Goal of the exercise. In the entries below, how many lines hold the string "pixels"? Give only the number.

Data records
————

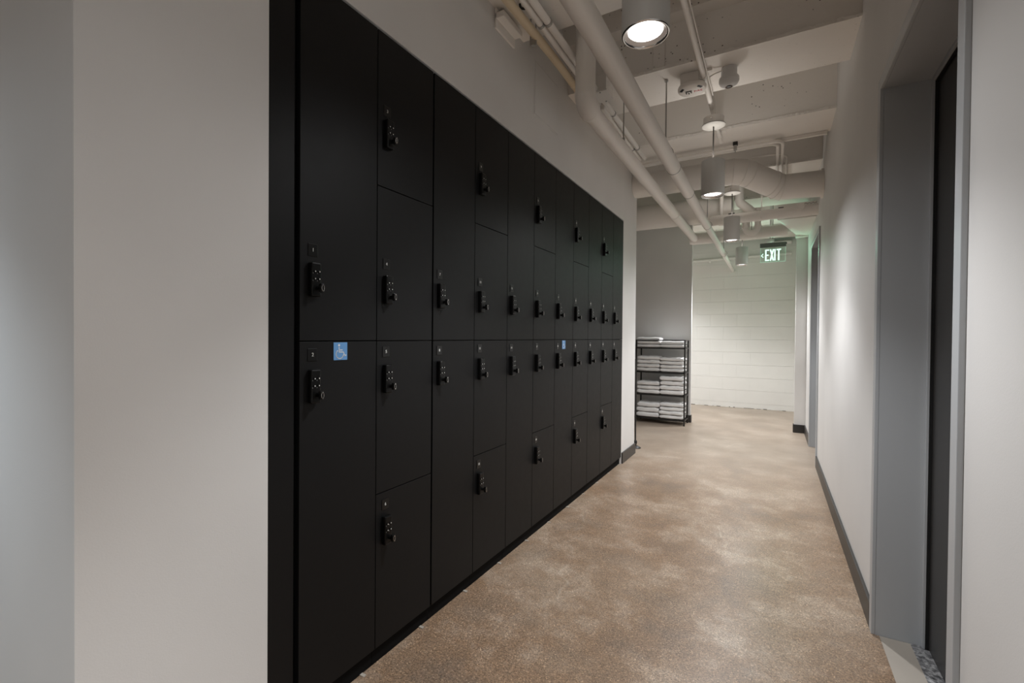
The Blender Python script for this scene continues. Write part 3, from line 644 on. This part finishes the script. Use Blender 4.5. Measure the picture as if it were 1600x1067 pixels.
# ------------------------------------------------------------------ towel rack and towels
RX0, RX1, RY0, RY1 = -1.655, -1.012, 6.46, 6.74
e = empty('towel_rack', ((RX0+RX1)/2, (RY0+RY1)/2, 0), 'black metal four-tier rack of folded white towels in the alcove', 'shelf')
for x in (RX0, RX1):
    for y in (RY0, RY1):
        b = MB(); b.box(x-.009, x+.009, y-.009, y+.009, .0, 1.15, M['rack'], .002); b.build('post', e)
SH = [.075, .402, .712, 1.045]
for z in SH:
    b = MB(); b.box(RX0-.005, RX1+.005, RY0-.005, RY0+.009, z-.018, z, M['rack'], .002); b.box(RX0-.005, RX1+.005, RY1-.009, RY1+.005, z-.018, z, M['rack'], .002)
    for x in (RX0, RX1): b.box(x-.006, x+.006, RY0, RY1, z-.018, z, M['rack'], .002)
    for i in range(9): yy = RY0+.03+i*.0275; b.tube([(RX0, yy, z-.006), (RX1, yy, z-.006)], .003, M['rack'], 6)
    b.build('shelf', e)
b = MB()
for y in (RY0, RY1): b.box(RX0, RX1, y-.006, y+.006, 1.138, 1.15, M['rack'], .002)
for x in (RX0, RX1): b.box(x-.006, x+.006, RY0, RY1, 1.138, 1.15, M['rack'], .002)
b.build('top_rail', e)
b = MB()
for z in (.25, .56, .88):
    for x in (RX1,): b.tube([(x, RY0, z), (x, RY1, z+.0)], .004, M['rack'], 6)
for z in SH: b.tube([(RX1, RY0, z+.05), (RX1, RY1, z+.05)], .004, M['rack'], 6)
b.build('side_rail', e)
def towel_mesh(wd, dp, h, seed):
    """folded towel: rounded pad, folded edge to the front, leaves showing at the side"""
    rnd = random.Random(seed); nx, ny = 16, 12; bm = bmesh.new()
    ph = [rnd.uniform(0, 6) for _ in range(6)]
    def sagf(u, v_): return .5*h*(.10*math.sin(5*u+ph[0])+.09*math.sin(3.3*v_+ph[1])+.06*math.sin(11*u+ph[2]+2*v_))
    vs = []; fs = []
    prof = 8
    rows = []
    for i in range(nx+1):
        u = i/nx; ring = []
        ex = min(1, min(u, 1-u)*14); ehs = .55+.45*math.sqrt(max(0, 1-(1-ex)**2))
        # ring around the section in the y/z plane, superellipse
        for k in range(28):
            t = 2*PI*k/28; cy_ = math.copysign(abs(math.cos(t))**.35, math.cos(t)); cz_ = math.copysign(abs(math.sin(t))**.62, math.sin(t))
            v_ = cy_; zz_ = h/2+h/2*cz_*ehs
            zz_ += sagf(u*2, v_)*(.25+.75*max(0, cz_))
            yy_ = dp/2*cy_*(.985+.015*ex)+.004*math.sin(9*u+ph[3])+(.0028*math.cos(2*PI*(zz_/h)*2) if cy_ < -.6 else 0)
            ring.append((wd*(u-.5)+.003*math.sin(4*cy_+ph[4]), yy_, max(.0005, zz_)))
        rows.append(ring)
    for r_ in rows: vs += r_
    for i in range(nx):
        for k in range(28): fs.append((i*28+k, i*28+(k+1) % 28, (i+1)*28+(k+1) % 28, (i+1)*28+k))
    m_ = MB(); m_.add(vs, fs, M['towel'], True)
    m_.add(rows[0], [tuple(range(28))[::-1]], M['towel']); m_.add(rows[-1], [tuple(range(28))], M['towel'])
    me = m_.mesh('towel'); bm.from_mesh(me); bmesh.ops.recalc_face_normals(bm, faces=bm.faces); bm.to_mesh(me); bm.free(); return me
meshes = [towel_mesh(.305, .255, 1.0*.058, s_) for s_ in range(5)]
names_sh = ['bottom shelf', 'second lowest shelf', 'second highest shelf', 'top shelf']
posn = {3: ['bottom towel', 'middle towel', 'top towel'], 4: ['bottom towel', 'second towel up', 'third towel up', 'top towel'], 2: ['lower towel', 'upper towel']}
stacks = {3: ((3, .047), (2, .044)), 2: ((4, .054), (4, .050)), 1: ((3, .058), (4, .064)), 0: ((3, .070), (4, .055))}
for si, (le, ri) in stacks.items():
    for side, (cnt, h) in enumerate((le, ri)):
        xc = -1.495 if side == 0 else -1.183
        for j in range(cnt):
            o = bpy.data.objects.new('towel', meshes[(si*3+side*2+j) % 5]); COL.objects.link(o)
            o.scale = (1, 1, h/.058*.955); o.location = (xc+random.uniform(-.004, .004), 6.598+random.uniform(-.007, .007), SH[si]+.0005+j*h)
            o.rotation_euler = (0, 0, random.uniform(-.012, .012))
            tag(o, 'white %s of the %s stack on the %s' % (posn[cnt][j], 'left' if side == 0 else 'right', names_sh[si]), 'towel', 'folded towels on the rack')
# stand foot just past the wall corner
e = empty('floor_stand', (-1.262, 4.93, 0), 'slim black stand with flared foot just behind the wall corner past the lockers', 'stand')
b = MB(); b.lathe([(.0, .028), (.012, .028), (.03, .02), (.055, .006), (.058, 0), (.0, 0)], -1.262, 4.93, M['rack'], 24); b.build('base', e)
b = MB(); b.lathe([(.0, .085), (.014, .078), (.018, .062), (.014, .045), (.009, .027)], -1.262, 4.93, M['rack'], 16); b.build('knuckle', e)
b = MB(); b.tube([(-1.264, 4.93, .07), (-1.270, 4.93, .95)], .008, M['rack'], 10); b.build('pole', e)
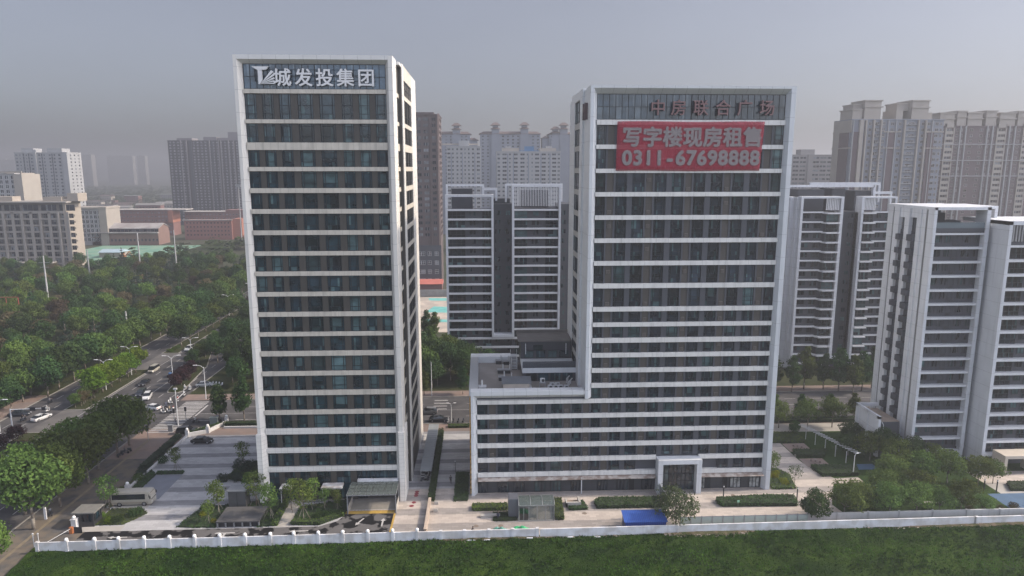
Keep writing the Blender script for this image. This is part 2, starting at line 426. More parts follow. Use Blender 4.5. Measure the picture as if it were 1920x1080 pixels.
def arrow(cx, cy, ang, L=3.2, z=.0625, bend=0):
    a = MB(); w = .14
    a.add([(-L / 2, -w, 0), (L / 2 - .9, -w, 0), (L / 2 - .9, w, 0), (-L / 2, w, 0)], [(0, 1, 2, 3)])
    a.add([(L / 2 - .9, -.42, 0), (L / 2, 0, 0), (L / 2 - .9, .42, 0)], [(0, 1, 2)])
    if bend: a.add([(-.3, .14, 0), (.1, .14, 0), (.1, 1.1, 0), (.4, 1.1, 0), (-.1, 1.9, 0), (-.6, 1.1, 0), (-.3, 1.1, 0)], [(0, 1, 2, 3, 4, 5, 6)])
    a.xf(Matrix.Translation((cx, cy, z)) @ Matrix.Rotation(ang, 4, 'Z'))
    return a
ak = MB()
for q in ((-60.4, 107.3, math.pi), (-43.2, 107.9, math.pi, 3.4, .0625, 1), (-31, 108.0, math.pi), (-21.3, 110.6, -2.0, 2.6), (-17.3, 110.3, HP, 2.8)): ak.merge(arrow(*q))
def strp(x0, x1, y0, y1): ak.quad((x0, y0, .0625), (x1, y0, .0625), (x1, y1, .0625), (x0, y1, .0625))
for k in range(6): strp(-52 + k * 5, -50.2 + k * 5, 105.6, 105.75)
for x in (-95, -91.2, -88, -84.6): ak.merge(arrow(x, 140, HP, 4.5, .012))
struct('arrow_marking', ak, M_paint)
yk = MB()
for k in range(14): yk.quad((-23.2 + .55 * k, 114.6, .066), (-22.9 + .55 * k, 114.6, .066), (-22.9 + .55 * k, 114.95, .066), (-23.2 + .55 * k, 114.95, .066))
struct('ramp_marking', yk, M_paint)
yl = MB().quad((-24.4, 113.4, .063), (-15.7, 113.4, .063), (-15.7, 114.5, .063), (-24.4, 114.5, .063)).quad((-15.75, 104.2, .0665), (-15.4, 104.2, .0665), (-15.4, 113.4, .0665), (-15.75, 113.4, .0665))
for k in range(7): yl.quad((38 + 2.6 * k, 107.9, .0665), (39.1 + 2.6 * k, 107.9, .0665), (39.1 + 2.6 * k, 108.15, .0665), (38 + 2.6 * k, 108.15, .0665))
struct('yellow_marking', yl, M_yel)
# field in the foreground: a real uneven sheet
def bumpy(x, y):
    return .10 * math.sin(x * .31 + 1.3 * math.sin(y * .23)) + .08 * math.sin(x * .83 + y * .57) + .06 * math.sin(x * 1.9 - y * 1.3) + .05 * math.sin(x * .12 - y * .4)
def field_z(x, y): return .36 + bumpy(x, y) * min(1, (104.6 - y) / 3 if y < 104.6 else 0)
fm = MB(); nx, ny = 300, 56; X0, X1, Y0, Y1 = -71.4, 140, 66, 104.4
def fx(i, j):
    x = X0 + (X1 - X0) * i / nx; y = Y0 + (Y1 - Y0) * j / ny
    if i == 0: x = -71.8 + .10 * (104 - y)
    return (x, y, field_z(x, y) + random.uniform(-.03, .03))
random.seed(3)
vs = [fx(i, j) for j in range(ny + 1) for i in range(nx + 1)]
fm.add(vs, [(j * (nx + 1) + i, j * (nx + 1) + i + 1, (j + 1) * (nx + 1) + i + 1, (j + 1) * (nx + 1) + i) for j in range(ny) for i in range(nx)])
fo = fm.build('field', M_field, smooth=True); tag(fo, kind='structure')
# grass tufts and weeds on the field
random.seed(11)
M_tuft = leafm('grass_blades', (.014, .030, .006), (.066, .112, .016), .2)
def set_leaf(me, vals):
    a = me.attributes.new('leaf', 'FLOAT', 'FACE'); a.data.foreach_set('value', vals)
tv = MB(); val = []
from mathutils import noise as mnoise
def patch(x, y):
    a = mnoise.noise(Vector((x * .07, y * .14, 3))) + .6 * mnoise.noise(Vector((x * .22, y * .35, 9))) + .45 * mnoise.noise(Vector((x * .7, y * .9, 5)))
    return max(0, min(1, .5 + 1.15 * a))
for k in range(60000):
    y = 87 + 17.2 * random.random() ** .8; x = random.uniform(-70.6, 103)
    if x < -71.2 + .10 * (104 - y): continue
    p = patch(x, y); z = field_z(x, y)
    h = random.uniform(.08, .2) * (.5 + .8 * p); wd = random.uniform(.04, .13)
    a = random.random() * 6.28; dx, dy = math.cos(a) * wd, math.sin(a) * wd
    lx, ly = random.uniform(-.2, .2), random.uniform(-.2, .1)
    tv.add([(x - dx, y - dy, z - .05), (x + dx, y + dy, z - .05), (x + dx * .5 + lx, y + dy * .5 + ly, z + h), (x - dx * .6 + lx, y - dy * .6 + ly, z + h * .8)], [(0, 1, 2, 3)])
    val.append(min(1, max(0, 1.0 * p ** 2 + random.uniform(-.1, .16))))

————

Answer in full. 2